British Imperialism In The Dock!


RETIRED General Frank Kitson is being sued over the Loyalist murder of a Roman Catholic, Eugene Heenan in Northern Ireland in February 1973 and is accused of allowing Loyalist death squads to conduct criminal operations in the north.

This case has certainly thrown the cat amongst the pigeons with the Daily Telegraph insisting in its editorial of yesterday that this was ‘An Army law to rip up’; adding that this case is ‘another reason why urgent action is required to protect the Armed Forces from vexatious litigation’.

The then Brigadier Frank Kitson assumed overall command of British forces in Belfast in early 1970 until his removal by Secretary of State William Whitelaw in April 1972 in the aftermath of the Bloody Sunday mass murder of peaceful Republican demonstrators by the paras.

It was in Malaya in operations against the Communists in the 1950s, and in Kenya in the war against the Mau Mau Land and Freedom Army, also in the 1950s where Kitson learnt his trade of organised butchery.

David Anderson in ‘Histories of the Hanged’, writes of the ‘war’: ‘Kenya’s hanging judges were kept busy. Between April 1953 and December 1956. The Special Emergency Assize Courts tried a total of 2,609 Kikuyu on capital charges relating to Mau Mau offences in 1,211 trials. Around 40% of those accused were acquitted, but 1,574 were convicted and sentenced to hang over this period . . . In total approximately 3,000 Kikuyu stood trial between 1952 and 1958 on capital charges relating to the Mau Mau movement . . . In all, 1,090 Kikuyu would go to the gallows . . . The actual number of white civilians killed during the uprising was 32.’

Kitson developed the tactic of ‘black on black gangs’. This was where British troops blacked up and took chemicals to darken their eyes so that they could infiltrate the Mau Mau and kill them, or carry out murderous actions against ordinary Kenyans that the Mau Mau could be blamed for. He also took part in the war against the Eoka Freedom fighters in Cyprus.

However, Kitson was in fact developing counter-revolutionary tactics for use at home, in the UK. The British Army strategy and tactics were based on those that Kitson had formulated from the repressive operations in Malaya, Kenya, Aden and Cyprus.

In Northern Ireland he practised the formation of ‘countergangs’ or ‘pseudogangs’ that could be used by British imperialism in murder ops.

From early 1970 the British Army also started to develop its card index profiles of every Catholic family in the working class areas of North and West Belfast through systematic interrogation of each household. The securitisation tactics were not applied to either Protestant areas or, indeed, middle class areas with large Catholic populations. Over time the British army and security agencies would develop a systematic computerisation of personal and vehicle records.
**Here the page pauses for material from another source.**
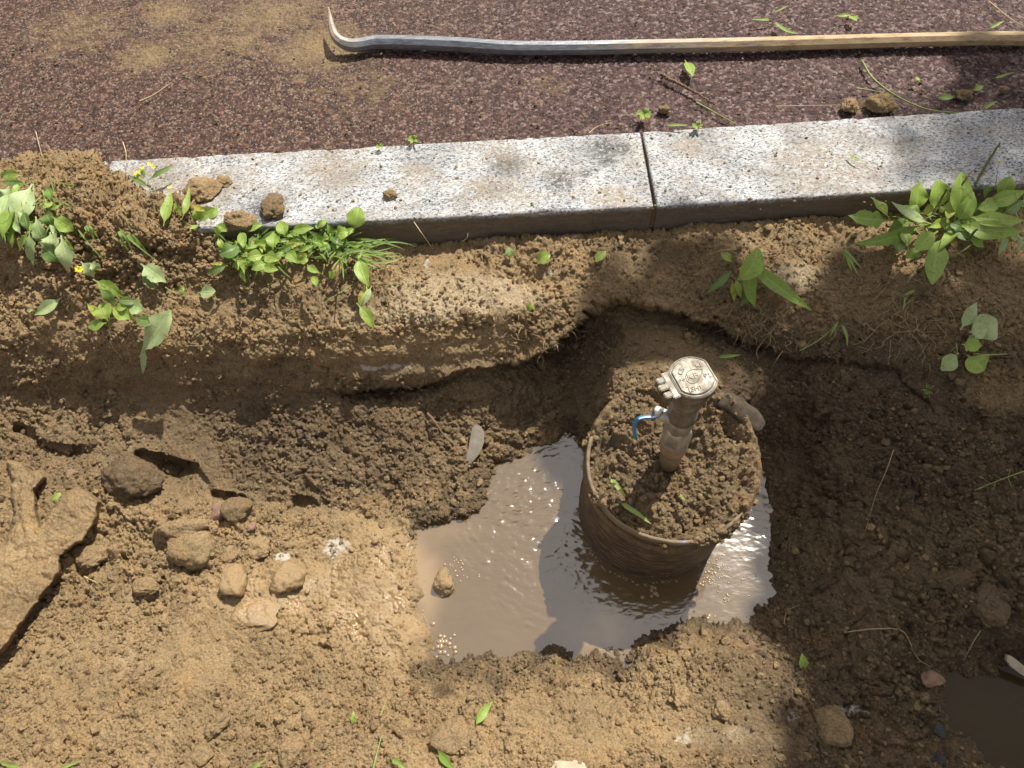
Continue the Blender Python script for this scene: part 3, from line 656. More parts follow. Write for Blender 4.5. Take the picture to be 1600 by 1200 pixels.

It was on this basis that those who were about to die were identified and their details handed over to the Loyalist death squads. Indeed, as reported in the memoirs of General Mike Jackson, Kitson fumed at commanders who he perceived to be too soft, and it was he who briefed and admonished Wilford, the commander of the first battalion of the parachute regiment, on the evening of 30th January 1972 because he ‘didn’t go on and sort the whole bloody mess out’.

In fact, Kitson’s book-manual ‘Low Intensity Operations’ stresses that the whole tactic is in fact training to sort out the British working class when a time arises that tens or hundreds of thousands of workers take to the streets with just grievances and the most resolute, ruthless and determined army intervention is required to crush this revolt.

All of Kitson’s earlier ‘exploits’ were preparations of the state for ‘Bloody Sundays’ in the UK, to crush workers. Kitson’s exposure is timely since the capitalist crisis is driving the class struggle to a decisive conflict in the UK at a record pace.

To win this struggle and establish socialism it is necessary to build up rapidly the revolutionary leadership of the WRP, to mobilise the millions of the working class to smash the capitalist state to go forward to socialism.